Any condition which renders an item unacceptable or indeterminate for use because it does not comply with the Code, the Alberta Safety Codes Act, the Owner's specification, design specifications, or Quality Management System Manual. Examples of nonconformities include physical defects, test failures, improper documentation, loss of material identification, and deviations from drawings, specifications, or procedures.
The document used for identifying, documenting, resolving, and preventing nonconformities found during material receiving, construction, repair or alteration, examination, or testing.
The RFI / NCR Coordinator is a representative from the project team that is responsible to direct the created RFI / NCR to appropriate parties (Technical Reviewers for RFI & Responsible parties for NCR).
Project Administrator(s) is the person that has the level of access above than a normal user on a project in the Ethos application. The project administrator can help set up users and their roles and responsibilities on a project. The project administrator also can override certain actions as needed in the RFI / NCR process when required.
Responsible Party(s) in the NCR process is the party responsible for the nonconformity and the associated corrective action.
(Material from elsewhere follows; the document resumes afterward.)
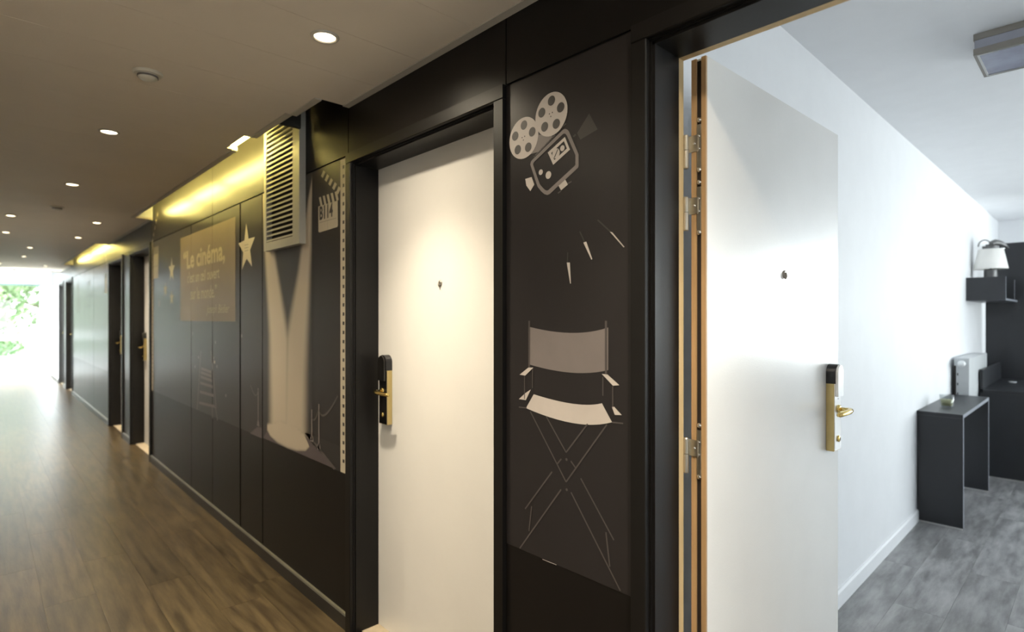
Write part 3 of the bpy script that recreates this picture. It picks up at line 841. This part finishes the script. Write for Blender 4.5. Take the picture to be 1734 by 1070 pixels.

Responsible Party(s) is responsible to propose a Recommended Disposition for the NCR(s) issued.
NCR Acceptors are the individuals responsible for accepting the disposition of the NCR. Issuer and Responsible party should both act as Acceptors to agree upon disposition for the NCR. All other parties that may be interested to accept the NCR disposition can also be added as an acceptor.
Cost code associated with the cost that the company is not directly responsible for (For example: a cost code that captures your quality personnel monitoring and inspecting rework to subcontractor’s rework is a cost to your project team that the company is not liable for and would be passed on to the subcontractor).